A deep-learning method for distinguishing computer graphics from real photogrphic images

computer-graphics, deep-learning, image-classification, neural-network
pip install CGvsPhoto==0.0.3


Computer Graphics vs Real Photographic Images : A Deep-learning approach

CGvsPhoto implements a method for computer graphics detection using Convolutional Neural Networks with TensorFlow back-end. The package contains methods for extracting patches from computer graphics and real images, training a CNN with a custom statistical layer, testing this model, comparing with a state of the art method, visualizing probability maps, etc.


Getting Started

These instructions will get you a copy of the project up and running on your local machine for testing purposes.



Simply install this package with pip3 :

$ pip3 install CGvsPhoto

You can also clone the repository into your favorite directory.

$ git clone

Then, install the package using :

$ cd CGvsPhoto/
$ pip3 install .

To run your first test, there is one more thing to set up:

  • Create a file named config.ini in your execution directory (the directory containing your scripts) to store the different configurations of your environment. The format is the following :
[Name of the configuration]
dir_ckpt = /path/to/save/trained/weights/
dir_summaries = /path/to/save/summaries
dir_visualization = /path/to/save visualizations

An example file is given in the examples directory.

Database format

Your database must follow this organization :


You can create it manually or use the function construct_DB.

Some simple examples

To get started, you can run simple scripts from the examples directory.
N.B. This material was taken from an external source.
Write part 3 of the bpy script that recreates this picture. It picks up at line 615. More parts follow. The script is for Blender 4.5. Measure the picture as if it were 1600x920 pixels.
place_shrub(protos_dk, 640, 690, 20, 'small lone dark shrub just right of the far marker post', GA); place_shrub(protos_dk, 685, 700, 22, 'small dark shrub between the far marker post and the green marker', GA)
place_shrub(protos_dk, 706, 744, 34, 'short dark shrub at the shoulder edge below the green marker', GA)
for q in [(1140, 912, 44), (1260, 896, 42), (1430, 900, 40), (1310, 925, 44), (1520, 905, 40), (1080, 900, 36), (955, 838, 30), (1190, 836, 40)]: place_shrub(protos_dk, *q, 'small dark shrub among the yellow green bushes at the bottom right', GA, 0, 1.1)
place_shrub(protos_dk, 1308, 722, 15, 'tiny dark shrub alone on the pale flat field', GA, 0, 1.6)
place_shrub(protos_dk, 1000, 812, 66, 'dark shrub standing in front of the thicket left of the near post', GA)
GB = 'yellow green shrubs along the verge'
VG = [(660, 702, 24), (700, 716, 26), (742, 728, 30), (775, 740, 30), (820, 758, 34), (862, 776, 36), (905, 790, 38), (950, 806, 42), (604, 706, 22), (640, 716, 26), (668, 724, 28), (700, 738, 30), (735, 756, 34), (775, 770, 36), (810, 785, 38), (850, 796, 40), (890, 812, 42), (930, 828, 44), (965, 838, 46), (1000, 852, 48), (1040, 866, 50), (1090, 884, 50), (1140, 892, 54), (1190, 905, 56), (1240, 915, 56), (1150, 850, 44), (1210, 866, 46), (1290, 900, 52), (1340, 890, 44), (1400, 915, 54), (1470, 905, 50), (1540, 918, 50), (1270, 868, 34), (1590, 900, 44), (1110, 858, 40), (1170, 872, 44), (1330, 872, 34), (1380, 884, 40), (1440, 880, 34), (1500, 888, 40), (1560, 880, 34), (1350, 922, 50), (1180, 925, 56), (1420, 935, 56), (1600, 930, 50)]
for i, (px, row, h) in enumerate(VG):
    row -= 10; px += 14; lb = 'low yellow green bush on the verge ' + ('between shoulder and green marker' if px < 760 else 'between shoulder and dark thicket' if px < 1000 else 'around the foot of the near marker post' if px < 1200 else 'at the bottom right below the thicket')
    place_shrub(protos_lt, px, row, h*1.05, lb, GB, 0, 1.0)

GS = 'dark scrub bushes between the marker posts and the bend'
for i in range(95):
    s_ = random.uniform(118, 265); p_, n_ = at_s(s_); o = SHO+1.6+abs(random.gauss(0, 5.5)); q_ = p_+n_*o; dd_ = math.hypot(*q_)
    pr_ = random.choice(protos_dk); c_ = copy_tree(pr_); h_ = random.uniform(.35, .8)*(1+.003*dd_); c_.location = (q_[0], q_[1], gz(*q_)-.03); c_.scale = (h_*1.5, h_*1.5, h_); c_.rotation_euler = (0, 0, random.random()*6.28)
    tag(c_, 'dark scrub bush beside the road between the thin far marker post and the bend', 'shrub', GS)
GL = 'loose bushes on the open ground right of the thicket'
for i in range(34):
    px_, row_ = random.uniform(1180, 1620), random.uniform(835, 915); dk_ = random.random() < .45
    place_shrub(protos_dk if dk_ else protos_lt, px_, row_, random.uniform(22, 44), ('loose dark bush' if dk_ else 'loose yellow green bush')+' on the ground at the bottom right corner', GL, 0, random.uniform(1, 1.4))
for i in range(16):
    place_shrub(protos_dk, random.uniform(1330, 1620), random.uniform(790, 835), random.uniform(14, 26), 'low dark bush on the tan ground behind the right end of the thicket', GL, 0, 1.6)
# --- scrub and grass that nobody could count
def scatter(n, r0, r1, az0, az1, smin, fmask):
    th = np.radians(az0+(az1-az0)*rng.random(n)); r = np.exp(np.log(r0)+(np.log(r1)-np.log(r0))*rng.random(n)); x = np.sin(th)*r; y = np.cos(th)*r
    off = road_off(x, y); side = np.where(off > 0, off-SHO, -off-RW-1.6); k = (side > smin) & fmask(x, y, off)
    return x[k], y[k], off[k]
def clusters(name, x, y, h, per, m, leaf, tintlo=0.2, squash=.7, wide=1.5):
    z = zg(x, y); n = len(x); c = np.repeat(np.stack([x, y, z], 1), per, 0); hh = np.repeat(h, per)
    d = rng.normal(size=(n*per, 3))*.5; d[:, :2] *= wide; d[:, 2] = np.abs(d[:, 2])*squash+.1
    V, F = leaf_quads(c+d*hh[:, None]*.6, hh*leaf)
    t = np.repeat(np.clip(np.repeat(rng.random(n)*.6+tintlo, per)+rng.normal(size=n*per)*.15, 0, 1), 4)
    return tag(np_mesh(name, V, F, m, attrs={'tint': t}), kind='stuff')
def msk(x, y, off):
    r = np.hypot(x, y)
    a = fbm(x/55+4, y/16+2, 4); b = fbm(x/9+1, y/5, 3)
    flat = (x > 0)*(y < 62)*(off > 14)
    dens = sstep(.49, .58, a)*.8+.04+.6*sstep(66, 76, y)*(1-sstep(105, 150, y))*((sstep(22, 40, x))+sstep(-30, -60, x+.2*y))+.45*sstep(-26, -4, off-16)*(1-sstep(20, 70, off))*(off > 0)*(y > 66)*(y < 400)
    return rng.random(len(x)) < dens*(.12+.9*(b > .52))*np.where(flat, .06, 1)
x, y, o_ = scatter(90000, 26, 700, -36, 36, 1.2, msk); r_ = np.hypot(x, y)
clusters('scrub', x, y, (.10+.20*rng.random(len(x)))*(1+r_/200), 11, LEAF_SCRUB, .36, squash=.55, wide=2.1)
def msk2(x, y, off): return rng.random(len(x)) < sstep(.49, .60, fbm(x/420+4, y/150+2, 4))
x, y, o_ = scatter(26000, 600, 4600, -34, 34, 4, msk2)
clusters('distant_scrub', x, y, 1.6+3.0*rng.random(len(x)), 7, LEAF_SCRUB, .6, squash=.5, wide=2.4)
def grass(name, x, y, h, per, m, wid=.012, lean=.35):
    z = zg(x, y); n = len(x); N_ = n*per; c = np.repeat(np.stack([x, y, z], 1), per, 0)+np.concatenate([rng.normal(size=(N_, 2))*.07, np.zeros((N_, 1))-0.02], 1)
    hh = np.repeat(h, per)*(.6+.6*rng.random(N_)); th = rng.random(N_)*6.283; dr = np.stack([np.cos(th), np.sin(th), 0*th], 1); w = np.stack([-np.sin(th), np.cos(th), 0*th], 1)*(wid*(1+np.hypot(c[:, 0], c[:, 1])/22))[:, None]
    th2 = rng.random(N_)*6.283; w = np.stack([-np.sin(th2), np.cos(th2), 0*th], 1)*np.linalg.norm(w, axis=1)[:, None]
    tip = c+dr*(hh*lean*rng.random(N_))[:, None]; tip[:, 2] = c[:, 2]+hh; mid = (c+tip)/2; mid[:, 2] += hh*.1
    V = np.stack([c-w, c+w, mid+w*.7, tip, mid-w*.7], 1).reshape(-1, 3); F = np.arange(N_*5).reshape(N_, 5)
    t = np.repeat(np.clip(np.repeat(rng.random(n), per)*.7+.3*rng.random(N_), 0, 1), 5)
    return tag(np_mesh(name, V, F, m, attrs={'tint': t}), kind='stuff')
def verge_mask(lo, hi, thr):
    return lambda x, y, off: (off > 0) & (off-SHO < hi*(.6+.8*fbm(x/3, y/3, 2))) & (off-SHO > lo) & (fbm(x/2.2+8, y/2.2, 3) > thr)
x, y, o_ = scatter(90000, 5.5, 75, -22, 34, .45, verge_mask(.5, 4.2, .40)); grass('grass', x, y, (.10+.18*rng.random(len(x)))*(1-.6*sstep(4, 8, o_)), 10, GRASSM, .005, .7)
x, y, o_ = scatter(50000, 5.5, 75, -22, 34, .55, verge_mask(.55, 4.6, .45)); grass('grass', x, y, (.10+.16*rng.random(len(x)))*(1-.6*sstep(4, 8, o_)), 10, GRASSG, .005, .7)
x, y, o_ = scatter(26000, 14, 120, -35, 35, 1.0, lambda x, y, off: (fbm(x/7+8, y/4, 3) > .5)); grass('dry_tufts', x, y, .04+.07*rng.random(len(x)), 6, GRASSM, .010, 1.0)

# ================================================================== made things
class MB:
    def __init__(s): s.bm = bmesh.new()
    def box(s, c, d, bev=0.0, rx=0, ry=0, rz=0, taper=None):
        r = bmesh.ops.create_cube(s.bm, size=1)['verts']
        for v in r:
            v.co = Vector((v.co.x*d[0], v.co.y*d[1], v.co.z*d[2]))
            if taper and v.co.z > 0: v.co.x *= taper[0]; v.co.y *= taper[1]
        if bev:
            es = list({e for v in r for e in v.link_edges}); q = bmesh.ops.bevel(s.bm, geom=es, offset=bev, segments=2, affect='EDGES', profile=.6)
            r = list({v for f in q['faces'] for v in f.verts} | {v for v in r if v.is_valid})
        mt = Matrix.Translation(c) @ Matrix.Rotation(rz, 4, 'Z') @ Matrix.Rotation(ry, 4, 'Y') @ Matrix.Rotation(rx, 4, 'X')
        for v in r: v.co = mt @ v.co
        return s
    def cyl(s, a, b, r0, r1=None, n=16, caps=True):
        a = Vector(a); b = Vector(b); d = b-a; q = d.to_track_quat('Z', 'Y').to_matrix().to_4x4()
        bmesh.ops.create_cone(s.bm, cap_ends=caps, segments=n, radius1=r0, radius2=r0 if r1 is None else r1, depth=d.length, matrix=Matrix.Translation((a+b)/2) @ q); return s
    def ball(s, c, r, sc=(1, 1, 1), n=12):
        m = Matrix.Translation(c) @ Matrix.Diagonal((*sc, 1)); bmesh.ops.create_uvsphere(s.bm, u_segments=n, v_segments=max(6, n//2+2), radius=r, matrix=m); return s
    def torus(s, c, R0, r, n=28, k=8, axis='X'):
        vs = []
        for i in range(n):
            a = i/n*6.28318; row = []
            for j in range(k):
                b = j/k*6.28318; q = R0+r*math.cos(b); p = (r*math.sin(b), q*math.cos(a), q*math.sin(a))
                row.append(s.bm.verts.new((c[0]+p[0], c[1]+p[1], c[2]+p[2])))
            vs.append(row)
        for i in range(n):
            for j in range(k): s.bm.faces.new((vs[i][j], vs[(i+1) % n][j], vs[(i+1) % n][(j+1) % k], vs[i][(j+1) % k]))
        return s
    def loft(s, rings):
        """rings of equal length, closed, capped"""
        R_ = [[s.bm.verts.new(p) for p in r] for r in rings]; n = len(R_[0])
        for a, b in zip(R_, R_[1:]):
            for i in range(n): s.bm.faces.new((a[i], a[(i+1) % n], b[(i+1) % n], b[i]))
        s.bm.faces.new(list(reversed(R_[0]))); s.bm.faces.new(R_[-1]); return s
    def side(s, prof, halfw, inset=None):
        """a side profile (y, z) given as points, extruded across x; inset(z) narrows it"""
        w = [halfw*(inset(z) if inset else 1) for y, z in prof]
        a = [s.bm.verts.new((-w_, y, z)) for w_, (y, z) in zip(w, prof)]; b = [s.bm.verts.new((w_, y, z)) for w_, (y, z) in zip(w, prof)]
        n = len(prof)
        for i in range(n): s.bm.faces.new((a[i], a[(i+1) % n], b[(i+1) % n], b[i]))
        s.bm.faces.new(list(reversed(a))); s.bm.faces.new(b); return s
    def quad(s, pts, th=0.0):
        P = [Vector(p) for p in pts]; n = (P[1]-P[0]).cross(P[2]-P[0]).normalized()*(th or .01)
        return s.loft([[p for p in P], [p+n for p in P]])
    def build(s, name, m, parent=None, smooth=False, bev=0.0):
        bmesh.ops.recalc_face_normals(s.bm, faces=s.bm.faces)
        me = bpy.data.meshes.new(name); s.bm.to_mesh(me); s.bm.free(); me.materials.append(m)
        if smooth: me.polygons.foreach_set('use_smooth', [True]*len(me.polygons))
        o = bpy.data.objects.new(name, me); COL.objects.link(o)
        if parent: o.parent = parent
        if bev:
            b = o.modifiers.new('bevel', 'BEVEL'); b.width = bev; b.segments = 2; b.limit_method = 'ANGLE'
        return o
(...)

Do not forget to set up the config.ini file correctly as described above and to modify the paths to data.

How to use

This section explains basic uses of this code. We describe a step by step procedure to evaluate our model on your database.

Formatting the database

As our code uses a special format for the database, the first thing you need to do is to create a suited structure for the data. You can do this manually but we give a piece of code to do it automatically which may prevent bad surprises… It creates validation, training and testing directories and put a certain number of images per class in it (same number of image for each class) To do so, you just need to have CG and PG images in two different directories and choose another directory to store the formatted database. Then you can just use the construct_DB method :

from CGvsPhoto import construct_DB

path_CG = '/path/to/CG'
path_PG = '/path/to/PG'
path_export = 'path/to/export/database'

construct_DB(source_real = path_PG, source_CG = path_CG,
             target_dir = path_export, nb_per_class = 1000,
             validation_proportion = 0.1, test_proportion = 0.2)

You can choose the total number of images per class and the proportion of images to put in each directory.

Creating the patches database

Our implementation computes local patch classification before aggregating the results for full-size images. So, to train the single-image classifier, a patch database must be created. To this end, use the Database_loader class :

from CGvsPhoto import Database_loader

path_source = 'path/to/source/database'
path_export = 'path/to/export/patches'
size_patch = 100

data = Database_loader(path_source, image_size = size_patch,

# export a patch database
                     nb_train = 40000,
                     nb_test = 4000,
                     nb_validation = 2000)

You can choose the patch size (100x100 pixels in our initial implementation) and the number of patches to put in each directory (with 50/50 distribution between each class).

Note that supported image extensions are [“.jpg”,“.gif”,“.png”,“.tga”,“.tif”, “.JPG”, “.jpeg”]

Creating a model

Now comes the fun part! In order to create your own model, you just have to call the Model class. For example :

from CGvsPhoto import Model

model = Model(database_path 'Database/My_Patch_Data', image_size = 100,
              config = 'Config1', filters = [32, 64],
              feature_extractor = 'Stats', batch_size = 50)

You can specify the number of output filtered images for each layer with the parameter filters and the feature extraction scheme (between ‘Hist’ and ‘Stats’). You also need to give the path to the patch database.

Warning : The database must contain images with the same image_size as specified in parameter image_size.

Training a classifier

Now, to train this model, use the train function specifying the number of training/validation/testing batches:

model.train(nb_train_batch = 15000,
            nb_test_batch = 80,
            nb_validation_batch = 40)

This will train a model and save the weights and a bunch of summaries in correspondant directories (you specify the name of the run at the begining of the procedure). You can also load a pre-trained model and continue the training (be careful though to load a model which structure corresponds to the one you are trying to train).

At the end of training, the model’s accuracy is evaluated on the patches testing set.


Now that you have trained a model, you can load it and test it on full-size images, using the test_total_images function :

test_data_path = '/Database/My_Data/test/'
clf.test_total_images(test_data_path = test_data_path,
                      nb_images = 720, decision_rule = 'weighted_vote')

Your test directory must contain two sub-directories : CGG and Real. Before testing, the console will ask you the name of the weight file to load. It must be in the default checkpoint directory and you should inidcate the .ckpt file. You can specify the number of images you want to process and the aggregation scheme between ‘weighted_vote’ and ‘majority_vote’ (even if ‘weighted_vote’ is in general more efficient).